* [DO THIS] Transcribe the whole listing without a single picture.

[MATERIAL start]

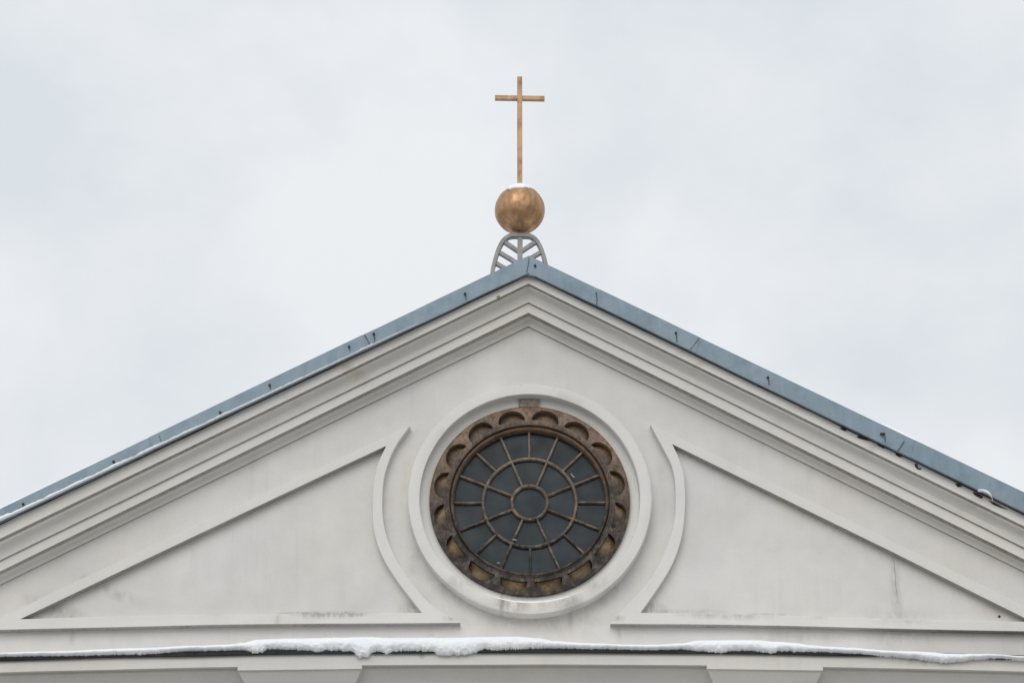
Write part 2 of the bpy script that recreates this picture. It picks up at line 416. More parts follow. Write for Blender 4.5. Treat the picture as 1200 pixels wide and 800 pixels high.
# gable wall with a round opening -------------------------------------------------
wc = at(620.8, 582.0, 0.17)                 # centre of the window surround (front plane)
WX, WZ = wc.x, wc.z
PXM = (at(763.8, 583, 0.17).x - at(477.8, 583, 0.17).x) / 286.0    # metres per pixel at the window
z_wall_apex = apex(382.6, 0.0) + 0.12
s_wall = (prof3[-1][2] + prof3[-1][3]) / 2
z_eave = z_wall_apex - s_wall * HALF
outer = [(XC - HALF, 0.0), (XC + HALF, 0.0), (XC + HALF, z_eave), (XC, z_wall_apex), (XC - HALF, z_eave)]
def ray_poly(ang):
    d = Vector((math.cos(ang), math.sin(ang))); best = None
    for i in range(len(outer)):
        a = Vector(outer[i]) - Vector((WX, WZ)); b = Vector(outer[(i + 1) % 5]) - Vector((WX, WZ)); e_ = b - a
        den = d.x * e_.y - d.y * e_.x
        if abs(den) < 1e-9: continue
        t = (a.x * e_.y - a.y * e_.x) / den; u = (a.x * d.y - a.y * d.x) / den
        if t > 0 and -1e-6 <= u <= 1 + 1e-6 and (best is None or t < best): best = t
    return d * best + Vector((WX, WZ))
angs = sorted([2 * math.pi * i / 144 for i in range(144)] + [math.atan2(z - WZ, x - WX) % (2 * math.pi) for x, z in outer])
bm = bmesh.new()
RH = 124 * PXM
r0, r1 = [], []
for a in angs:
    r0.append(Vector((WX + RH * math.cos(a), 0, WZ + RH * math.sin(a)))); p = ray_poly(a); r1.append(Vector((p.x, 0, p.y)))
loft(bm, [r0, r1], closed=True)
obj("gable_wall", bm, M_WALL, church)
# side and rear walls
bm = bmesh.new()
ze = z_eave
for x in (XC - HALF, XC + HALF):
    bm.faces.new([bm.verts.new(p) for p in ((x, 0.0, 0), (x, 24, 0), (x, 24, ze), (x, 0.0, ze))])
bm.faces.new([bm.verts.new(p) for p in ((XC - HALF, 24, 0), (XC + HALF, 24, 0), (XC + HALF, 24, ze), (XC, 24, z_wall_apex), (XC - HALF, 24, ze))])
obj("side_wall", bm, M_WALL, church)

# roof slopes -----------------------------------------------------------------
for side in (-1, 1):
    bm = bmesh.new()
    xe = XC + side * (HALF + 0.5)
    def zr(x, d): return z_ft - d - s_ft * abs(x - XC)
    a = [Vector((XC, -FO + 0.03, zr(XC, .04))), Vector((xe, -FO + 0.03, zr(xe, .04))), Vector((xe, -FO + 0.03, zr(xe, .14))), Vector((XC, -FO + 0.03, zr(XC, .14)))]
    b = [v + Vector((0, 24.8, 0)) for v in a]
    loft(bm, [a, b], closed=True, cap=True)
    obj("roof_slope", bm, M_ROOF, church)

# metal flashing in separate lapped sheets ------------------------------------
def zfb(x):   # lower edge of the flashing, world z at plane FO
    d = abs(x - XC)
    if x < XC: za = apex(319.5, FO); s = slope_for(319.5, 0, 611.5, FO)
    else: za = apex(319.0, FO); s = slope_for(319.0, 1200, 600, FO)
    return za - s * d
sheets_l = [619, 430, 190, -60, -420]; sheets_r = [619, 699, 815, 1056, 1300, 1640]
flash = []
for side, cuts in ((-1, sheets_l), (1, sheets_r)):
    for q in range(len(cuts) - 1):
        xa = XC + (cuts[q] - 619.5) / 107.5 if q else XC; xb = XC + (cuts[q + 1] - 619.5) / 107.5
        if q == len(cuts) - 2: xb = XC + side * (HALF + 0.45)
        bm = bmesh.new(); rows = []
        n = max(6, int(abs(xb - xa) / 0.10))
        off = 0.007 * (q % 2) + (0.004 if side > 0 else 0)
        for i in range(n + 1):
            t = i / n; row = []
            for k, (dy, top, dz) in enumerate(((0.10, 1, -0.004), (0.0, 1, 0.0), (-0.002, 0.5, 0), (0.0, 0, 0.0), (-0.028, 0, -0.012), (-0.026, 0, -0.017), (0.02, 0, -0.010))):
                slant = 0.055 * (top - 0.5) * side * (1 if q != 1 or i else 1)      # slanting sheet joint
                x = xa + (xb - xa) * t + slant
                x = max(XC - 1e9, x)
                if q == 0 and i == 0: x = XC - (0.03 * (1 - top) if side > 0 else -0.004)
                zt = z_ft - s_ft * abs(x - XC); zb = zfb(x)
                z = zt * top + zb * (1 - top) + dz
                wv = 0.004 * nse(x * 1.3, top * 2.0, side * 3.0) + 0.0025 * nse(x * 4.0, top * 3, 7.0)
                if top == 0: z += 0.006 * nse(x * 1.7, 9, 2)
                if top == 1: z += 0.003 * nse(x * 1.2, 4, 4)
                row.append(Vector((x, -FO - off + dy + wv, z)))
            rows.append(row)
        loft(bm, rows)
        o = obj("flashing", bm, M_METAL, church, smooth=35)
        flash.append((min(xa, xb), max(xa, xb), o, side))
# near-black strip standing in for the shadow between flashing and plaster
for side in (-1, 1):
    bm = bmesh.new(); rows = []
    for i in range(60):
        x = XC + side * (HALF) * i / 59
        zb = zfb(x) - 0.004
        jag = 0.006 * nse(x * 9, 1, side) + (0.010 * max(0, nse(x * 5, 4, 1)) if x > XC + 3 else 0)
        th = 0.009 + 0.005 * nse(x * 2, 3, 3) + jag
        rows.append([Vector((x, -FO + 0.03, zb)), Vector((x, -FA - 0.010, zb - th)), Vector((x, -FA + 0.01, zb - th)), Vector((x, -FA + 0.01, zb))])
    loft(bm, rows, closed=True)
    obj("gap_shadow_strip", bm, M_GAP_DARK, church)

# lapped joints between the sheets
for (x0, y0, x1, y1, wd) in ((427, 391.5, 433.5, 404, .007), (186, 509, 190, 522, .005), (698.5, 342, 699.5, 357, .012), (819, 396, 808, 410.5, .007), (1060, 516, 1051.5, 528, .008), (620, 301.5, 617.2, 318, .006)):
    a_ = at(x0, y0, FO + 0.017); b_ = at(x1, y1, FO + 0.017)
    par = next((f[2] for f in flash if f[0] <= a_.x <= f[1]), flash[0][2])
    bm = bmesh.new(); rows = []
    for i in range(9):
        p = a_.lerp(b_, i / 8); ww = wd * 0.62 * (0.6 + 0.6 * abs(nse(i * .8, x0, 1))); bx_ = 0.004 * math.sin(i / 8 * math.pi) + 0.004 * nse(i * .6, x0, 4)
        rows.append([p + Vector((bx_ - ww, 0.012, 0)), p + Vector((bx_ - ww, 0, 0)), p + Vector((bx_ + ww, 0, 0)), p + Vector((bx_ + ww, 0.012, 0))])
    loft(bm, rows, cap=True)
    obj("sheet_joint", bm, M_DRIP, par)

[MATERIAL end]

* [SOLUTION FOR THIS EXERCISE]
Write part 2 of the bpy script that recreates this picture. It picks up at line 416. More parts follow. Write for Blender 4.5. Treat the picture as 1200 pixels wide and 800 pixels high.
# gable wall with a round opening -------------------------------------------------
wc = at(620.8, 582.0, 0.17)                 # centre of the window surround (front plane)
WX, WZ = wc.x, wc.z
PXM = (at(763.8, 583, 0.17).x - at(477.8, 583, 0.17).x) / 286.0    # metres per pixel at the window
z_wall_apex = apex(382.6, 0.0) + 0.12
s_wall = (prof3[-1][2] + prof3[-1][3]) / 2
z_eave = z_wall_apex - s_wall * HALF
outer = [(XC - HALF, 0.0), (XC + HALF, 0.0), (XC + HALF, z_eave), (XC, z_wall_apex), (XC - HALF, z_eave)]
def ray_poly(ang):
    d = Vector((math.cos(ang), math.sin(ang))); best = None
    for i in range(len(outer)):
        a = Vector(outer[i]) - Vector((WX, WZ)); b = Vector(outer[(i + 1) % 5]) - Vector((WX, WZ)); e_ = b - a
        den = d.x * e_.y - d.y * e_.x
        if abs(den) < 1e-9: continue
        t = (a.x * e_.y - a.y * e_.x) / den; u = (a.x * d.y - a.y * d.x) / den
        if t > 0 and -1e-6 <= u <= 1 + 1e-6 and (best is None or t < best): best = t
    return d * best + Vector((WX, WZ))
angs = sorted([2 * math.pi * i / 144 for i in range(144)] + [math.atan2(z - WZ, x - WX) % (2 * math.pi) for x, z in outer])
bm = bmesh.new()
RH = 124 * PXM
r0, r1 = [], []
for a in angs:
    r0.append(Vector((WX + RH * math.cos(a), 0, WZ + RH * math.sin(a)))); p = ray_poly(a); r1.append(Vector((p.x, 0, p.y)))
loft(bm, [r0, r1], closed=True)
obj("gable_wall", bm, M_WALL, church)
# side and rear walls
bm = bmesh.new()
ze = z_eave
for x in (XC - HALF, XC + HALF):
    bm.faces.new([bm.verts.new(p) for p in ((x, 0.0, 0), (x, 24, 0), (x, 24, ze), (x, 0.0, ze))])
bm.faces.new([bm.verts.new(p) for p in ((XC - HALF, 24, 0), (XC + HALF, 24, 0), (XC + HALF, 24, ze), (XC, 24, z_wall_apex), (XC - HALF, 24, ze))])
obj("side_wall", bm, M_WALL, church)

# roof slopes -----------------------------------------------------------------
for side in (-1, 1):
    bm = bmesh.new()
    xe = XC + side * (HALF + 0.5)
    def zr(x, d): return z_ft - d - s_ft * abs(x - XC)
    a = [Vector((XC, -FO + 0.03, zr(XC, .04))), Vector((xe, -FO + 0.03, zr(xe, .04))), Vector((xe, -FO + 0.03, zr(xe, .14))), Vector((XC, -FO + 0.03, zr(XC, .14)))]
    b = [v + Vector((0, 24.8, 0)) for v in a]
    loft(bm, [a, b], closed=True, cap=True)
    obj("roof_slope", bm, M_ROOF, church)

# metal flashing in separate lapped sheets ------------------------------------
def zfb(x):   # lower edge of the flashing, world z at plane FO
    d = abs(x - XC)
    if x < XC: za = apex(319.5, FO); s = slope_for(319.5, 0, 611.5, FO)
    else: za = apex(319.0, FO); s = slope_for(319.0, 1200, 600, FO)
    return za - s * d
sheets_l = [619, 430, 190, -60, -420]; sheets_r = [619, 699, 815, 1056, 1300, 1640]
flash = []
for side, cuts in ((-1, sheets_l), (1, sheets_r)):
    for q in range(len(cuts) - 1):
        xa = XC + (cuts[q] - 619.5) / 107.5 if q else XC; xb = XC + (cuts[q + 1] - 619.5) / 107.5
        if q == len(cuts) - 2: xb = XC + side * (HALF + 0.45)
        bm = bmesh.new(); rows = []
        n = max(6, int(abs(xb - xa) / 0.10))
        off = 0.007 * (q % 2) + (0.004 if side > 0 else 0)
        for i in range(n + 1):
            t = i / n; row = []
            for k, (dy, top, dz) in enumerate(((0.10, 1, -0.004), (0.0, 1, 0.0), (-0.002, 0.5, 0), (0.0, 0, 0.0), (-0.028, 0, -0.012), (-0.026, 0, -0.017), (0.02, 0, -0.010))):
                slant = 0.055 * (top - 0.5) * side * (1 if q != 1 or i else 1)      # slanting sheet joint
                x = xa + (xb - xa) * t + slant
                x = max(XC - 1e9, x)
                if q == 0 and i == 0: x = XC - (0.03 * (1 - top) if side > 0 else -0.004)
                zt = z_ft - s_ft * abs(x - XC); zb = zfb(x)
                z = zt * top + zb * (1 - top) + dz
                wv = 0.004 * nse(x * 1.3, top * 2.0, side * 3.0) + 0.0025 * nse(x * 4.0, top * 3, 7.0)
                if top == 0: z += 0.006 * nse(x * 1.7, 9, 2)
                if top == 1: z += 0.003 * nse(x * 1.2, 4, 4)
                row.append(Vector((x, -FO - off + dy + wv, z)))
            rows.append(row)
        loft(bm, rows)
        o = obj("flashing", bm, M_METAL, church, smooth=35)
        flash.append((min(xa, xb), max(xa, xb), o, side))
# near-black strip standing in for the shadow between flashing and plaster
for side in (-1, 1):
    bm = bmesh.new(); rows = []
    for i in range(60):
        x = XC + side * (HALF) * i / 59
        zb = zfb(x) - 0.004
        jag = 0.006 * nse(x * 9, 1, side) + (0.010 * max(0, nse(x * 5, 4, 1)) if x > XC + 3 else 0)
        th = 0.009 + 0.005 * nse(x * 2, 3, 3) + jag
        rows.append([Vector((x, -FO + 0.03, zb)), Vector((x, -FA - 0.010, zb - th)), Vector((x, -FA + 0.01, zb - th)), Vector((x, -FA + 0.01, zb))])
    loft(bm, rows, closed=True)
    obj("gap_shadow_strip", bm, M_GAP_DARK, church)

# lapped joints between the sheets
for (x0, y0, x1, y1, wd) in ((427, 391.5, 433.5, 404, .007), (186, 509, 190, 522, .005), (698.5, 342, 699.5, 357, .012), (819, 396, 808, 410.5, .007), (1060, 516, 1051.5, 528, .008), (620, 301.5, 617.2, 318, .006)):
    a_ = at(x0, y0, FO + 0.017); b_ = at(x1, y1, FO + 0.017)
    par = next((f[2] for f in flash if f[0] <= a_.x <= f[1]), flash[0][2])
    bm = bmesh.new(); rows = []
    for i in range(9):
        p = a_.lerp(b_, i / 8); ww = wd * 0.62 * (0.6 + 0.6 * abs(nse(i * .8, x0, 1))); bx_ = 0.004 * math.sin(i / 8 * math.pi) + 0.004 * nse(i * .6, x0, 4)
        rows.append([p + Vector((bx_ - ww, 0.012, 0)), p + Vector((bx_ - ww, 0, 0)), p + Vector((bx_ + ww, 0, 0)), p + Vector((bx_ + ww, 0.012, 0))])
    loft(bm, rows, cap=True)
    obj("sheet_joint", bm, M_DRIP, par)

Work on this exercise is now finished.